On 06/03/2015 03:01 AM, Marek Szyprowski wrote:
> Hello,
>
> On 2015-06-02 17:29, Heiko Stübner wrote:
>> I'm confused by the pwrseq-emmc registering a restart_handler for resetting an
>> emmc in a panic-reboot case at priority 129 to "schedules it just before
>> system reboot".
>>
>> >From what I remember from the restart-handler discussion the actuall usage is
>> traversing the ordered list until one registered handler sucessfully restarts
>> the system and not to have arbitary actions in there not related to the actual
>> restart process?
>>
>> The actual documentation in kernel/reboot.c supports this assumption,
>> describing register_restart_handler as "Register function to be called to
>> reset the system".
>>
>>
>> Additionally, 128 isn't even _the_ priority to reboot the system as described
>> above and some drivers use higher priorities per default, see in
>> drivers/power/reset arm-versatile-reboot.c; at91-reset.c; rmobile-reset.c and
>> some more.
>>
>>
>> So I guess this should use some other mechanism (reboot notifier) instead of
>> restart_handlers?
>
> The first problem with reboot notifiers is that they are called too early - before
> device_shutdown(), what interferes with the code in mmc_bus_shutdown and causes
> lockup. The second problem is
> that reboot notifiers are not called from emergency_restart() path. I agree that
> 129 value for priority might not be the best, maybe according to documentation,
> 255 value should be used to ensure that the handler will be called first before
> any real restart handler.
>

There is no non-real restart handler, and the documentation does not say anything
about "called first before any real restart handler". Even with a priority of 255
you would have no guarantee that your handler is called. Restart handlers are
supposed to restart the system, nothing else.

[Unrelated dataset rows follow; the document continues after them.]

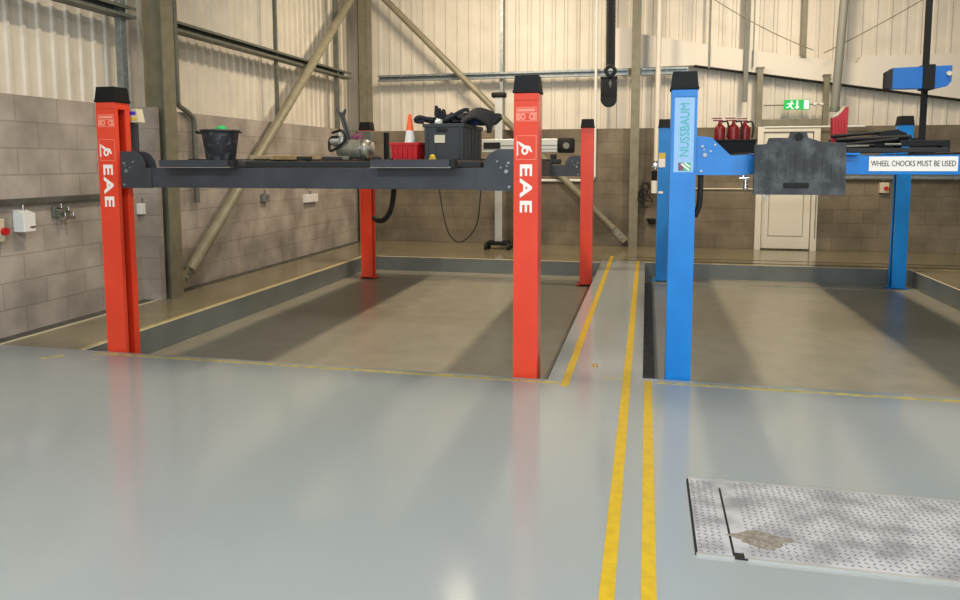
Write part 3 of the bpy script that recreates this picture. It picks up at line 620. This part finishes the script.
# odds and ends between bucket and compressor
b = B(); b.box(-2.97, -2.78, 5.15, 5.55, D+0.003, D+0.035, 0.003)
tag(b.build('timber_offcut', M['tan'], smooth=False), 'pale timber offcut lying on the red lift just right of the bucket', 'timber')
b = B()
for k, (x, yy, a, l) in enumerate(((-3.02, 5.75, 0.25, 0.5),)):
    b.box(-l/2, l/2, -0.05, 0.05, 0, 0.03, 0.006, Matrix.Translation((x, yy, D+0.003)) @ Matrix.Rotation(a, 4, 'Z'))
tag(b.build('rubber_pad', M['rubber'], smooth=False), 'flat black rubber pad behind the timber offcut on the red lift', 'pad')
def bar(x, yy, a, l, w_, h, m, name, label, cat):
    b = B(); mx = Matrix.Translation((x, yy, D+0.003)) @ Matrix.Rotation(a, 4, 'Z')
    b.box(-l/2, l/2, -w_/2, w_/2, 0, h, 0.005, mx); b.box(-l/2+0.02, -l/2+0.07, -w_/2-0.006, w_/2+0.006, 0, h+0.008, 0.003, mx)
    tag(b.build(name, M[m], smooth=False), label, cat)
bar(-2.98, 6.10, -0.2, 0.34, 0.05, 0.035, 'tan', 'timber_batten', 'thin pale batten lying in front of the compressor', 'timber')
bar(-3.0, 6.45, 0.3, 0.42, 0.09, 0.03, 'blackm', 'steel_bar', 'short black steel bar lying just before the compressor tank', 'bar')
bar(-3.05, 6.78, 0.1, 0.40, 0.06, 0.04, 'galvd', 'steel_bar', 'grey metal bar lying against the compressor tank', 'bar')
bar(-1.60, 6.5, 1.4, 0.5, 0.05, 0.02, 'tan', 'timber_batten', 'yellowish batten lying on the runway left of the red tub', 'timber')

t = thing('plastic_tub', (-1.65, 5.02, D), 'red plastic tub on the red lift beside the dark crate', 'tub')
b = B()
def frus(b, x0, x1, y0, y1, z0, z1, g, m=1):
    A = [b.bm.verts.new(p) for p in ((x0+g, y0+g, z0), (x1-g, y0+g, z0), (x1-g, y1-g, z0), (x0+g, y1-g, z0))]
    C = [b.bm.verts.new(p) for p in ((x0, y0, z1), (x1, y0, z1), (x1, y1, z1), (x0, y1, z1))]
    I = [b.bm.verts.new(p) for p in ((x0+0.008, y0+0.008, z1), (x1-0.008, y0+0.008, z1), (x1-0.008, y1-0.008, z1), (x0+0.008, y1-0.008, z1))]
    J = [b.bm.verts.new(p) for p in ((x0+g+0.008, y0+g+0.008, z0+0.01), (x1-g-0.008, y0+g+0.008, z0+0.01), (x1-g-0.008, y1-g-0.008, z0+0.01), (x0+g+0.008, y1-g-0.008, z0+0.01))]
    b.bm.faces.new(A[::-1]); b.bm.faces.new(J)
    for k in range(4):
        n = (k+1) % 4; b.bm.faces.new((A[k], A[n], C[n], C[k])); b.bm.faces.new((C[k], C[n], I[n], I[k])); b.bm.faces.new((I[k], I[n], J[n], J[k]))
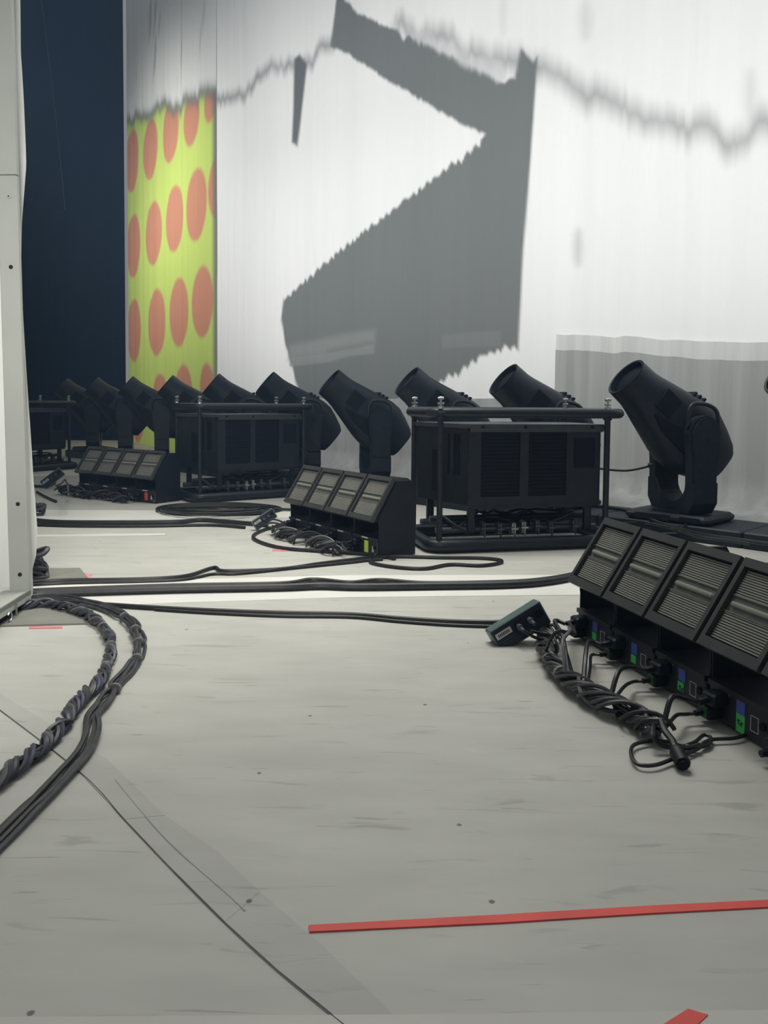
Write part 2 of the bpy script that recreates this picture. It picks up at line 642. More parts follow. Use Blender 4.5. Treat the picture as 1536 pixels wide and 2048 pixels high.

Actually, you have no guarantee
that the restart handler is called in the first place - not all architectures
support it (currently only arm, arm64, and mips do). Presumably mmc support is
not limited to those architectures.

> If you have any idea how to avoid restart handler and ensure proper eMMC card
> reboot sequence on any system reboot, I'm open for suggestions.
>

Why not execute the device-specific restart in the shutdown function ?
You could register a reboot notifier to mark that a reboot is happening,
and then execute the restart at the end of mmc_bus_shutdown.